What to do: Search the listing below for the string "from" and copy every line where it occurs.

Data shown:
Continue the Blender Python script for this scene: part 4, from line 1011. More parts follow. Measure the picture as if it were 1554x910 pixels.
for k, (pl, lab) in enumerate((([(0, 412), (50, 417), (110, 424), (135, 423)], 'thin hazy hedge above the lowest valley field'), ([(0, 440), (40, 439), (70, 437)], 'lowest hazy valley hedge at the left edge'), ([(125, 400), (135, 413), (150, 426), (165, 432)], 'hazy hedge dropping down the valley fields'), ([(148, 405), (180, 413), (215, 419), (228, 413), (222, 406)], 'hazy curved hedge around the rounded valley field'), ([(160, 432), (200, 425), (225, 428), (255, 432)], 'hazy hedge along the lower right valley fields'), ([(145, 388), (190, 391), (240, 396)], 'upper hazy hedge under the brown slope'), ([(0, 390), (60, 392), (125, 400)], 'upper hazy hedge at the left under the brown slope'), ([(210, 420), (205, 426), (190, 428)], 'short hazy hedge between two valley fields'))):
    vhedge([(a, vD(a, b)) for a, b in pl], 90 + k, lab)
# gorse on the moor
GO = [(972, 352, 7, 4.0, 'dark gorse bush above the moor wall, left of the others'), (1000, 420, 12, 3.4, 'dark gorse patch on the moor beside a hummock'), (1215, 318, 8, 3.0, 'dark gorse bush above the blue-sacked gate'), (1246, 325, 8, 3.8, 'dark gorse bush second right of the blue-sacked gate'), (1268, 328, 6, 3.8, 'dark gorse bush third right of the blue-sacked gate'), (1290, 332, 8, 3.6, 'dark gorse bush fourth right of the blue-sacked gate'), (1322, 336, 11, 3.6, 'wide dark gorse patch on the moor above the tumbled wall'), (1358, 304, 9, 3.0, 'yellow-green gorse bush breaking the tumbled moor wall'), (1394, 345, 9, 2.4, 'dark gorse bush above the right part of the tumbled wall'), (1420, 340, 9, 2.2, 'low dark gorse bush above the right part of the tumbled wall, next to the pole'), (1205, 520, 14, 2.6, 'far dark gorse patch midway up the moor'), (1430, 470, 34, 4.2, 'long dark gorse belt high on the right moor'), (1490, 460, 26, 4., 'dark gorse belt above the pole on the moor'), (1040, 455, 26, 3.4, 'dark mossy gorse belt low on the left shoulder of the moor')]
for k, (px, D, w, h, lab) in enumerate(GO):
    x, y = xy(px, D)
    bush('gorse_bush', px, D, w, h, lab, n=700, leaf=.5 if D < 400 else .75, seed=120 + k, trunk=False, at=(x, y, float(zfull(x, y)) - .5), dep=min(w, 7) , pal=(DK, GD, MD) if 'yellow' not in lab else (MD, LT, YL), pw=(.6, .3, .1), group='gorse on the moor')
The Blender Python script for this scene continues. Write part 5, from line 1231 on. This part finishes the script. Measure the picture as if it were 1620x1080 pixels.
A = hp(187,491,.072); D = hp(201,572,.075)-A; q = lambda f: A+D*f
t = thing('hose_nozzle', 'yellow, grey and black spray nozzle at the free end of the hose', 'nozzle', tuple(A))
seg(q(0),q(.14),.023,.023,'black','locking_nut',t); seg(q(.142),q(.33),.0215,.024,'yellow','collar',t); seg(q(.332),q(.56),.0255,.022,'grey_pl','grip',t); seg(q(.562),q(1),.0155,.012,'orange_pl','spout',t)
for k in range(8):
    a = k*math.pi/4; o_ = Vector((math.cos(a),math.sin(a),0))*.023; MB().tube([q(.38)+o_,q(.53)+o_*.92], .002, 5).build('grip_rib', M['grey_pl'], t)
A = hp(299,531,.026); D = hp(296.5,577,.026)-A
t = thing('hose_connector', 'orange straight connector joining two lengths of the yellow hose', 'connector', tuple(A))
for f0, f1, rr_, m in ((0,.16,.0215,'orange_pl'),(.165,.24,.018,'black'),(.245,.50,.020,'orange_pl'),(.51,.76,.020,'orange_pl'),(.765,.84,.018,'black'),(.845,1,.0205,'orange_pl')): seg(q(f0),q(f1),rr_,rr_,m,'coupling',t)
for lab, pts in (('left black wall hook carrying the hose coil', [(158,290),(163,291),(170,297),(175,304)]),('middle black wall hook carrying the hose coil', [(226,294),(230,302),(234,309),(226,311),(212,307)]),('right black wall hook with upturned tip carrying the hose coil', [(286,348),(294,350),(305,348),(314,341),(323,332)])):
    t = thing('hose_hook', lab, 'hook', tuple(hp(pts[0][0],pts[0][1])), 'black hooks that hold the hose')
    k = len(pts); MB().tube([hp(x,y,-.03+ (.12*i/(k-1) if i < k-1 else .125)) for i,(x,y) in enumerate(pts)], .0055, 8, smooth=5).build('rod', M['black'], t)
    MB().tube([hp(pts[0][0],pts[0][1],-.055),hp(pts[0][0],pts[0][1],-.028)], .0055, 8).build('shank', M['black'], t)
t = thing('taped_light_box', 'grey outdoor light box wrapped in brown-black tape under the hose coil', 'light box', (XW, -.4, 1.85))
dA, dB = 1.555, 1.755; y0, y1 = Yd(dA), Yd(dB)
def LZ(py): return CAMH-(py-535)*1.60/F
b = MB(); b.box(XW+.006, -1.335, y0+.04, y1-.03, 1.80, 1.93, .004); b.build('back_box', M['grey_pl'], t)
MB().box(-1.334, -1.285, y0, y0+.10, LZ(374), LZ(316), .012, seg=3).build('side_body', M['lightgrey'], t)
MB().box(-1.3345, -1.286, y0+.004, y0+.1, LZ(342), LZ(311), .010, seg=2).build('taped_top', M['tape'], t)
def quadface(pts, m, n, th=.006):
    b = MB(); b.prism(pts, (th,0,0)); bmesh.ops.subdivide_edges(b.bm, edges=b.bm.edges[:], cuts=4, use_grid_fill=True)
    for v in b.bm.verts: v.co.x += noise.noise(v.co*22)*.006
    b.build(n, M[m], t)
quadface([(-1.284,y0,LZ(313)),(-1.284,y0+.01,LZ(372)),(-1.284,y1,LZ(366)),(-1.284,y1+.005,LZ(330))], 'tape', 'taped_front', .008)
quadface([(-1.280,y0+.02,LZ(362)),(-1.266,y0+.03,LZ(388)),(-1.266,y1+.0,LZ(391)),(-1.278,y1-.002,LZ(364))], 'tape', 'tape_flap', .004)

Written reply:
Continue the Blender Python script for this scene: part 4, from line 1011. More parts follow. Measure the picture as if it were 1554x910 pixels.
The Blender Python script for this scene continues. Write part 5, from line 1231 on. This part finishes the script. Measure the picture as if it were 1620x1080 pixels.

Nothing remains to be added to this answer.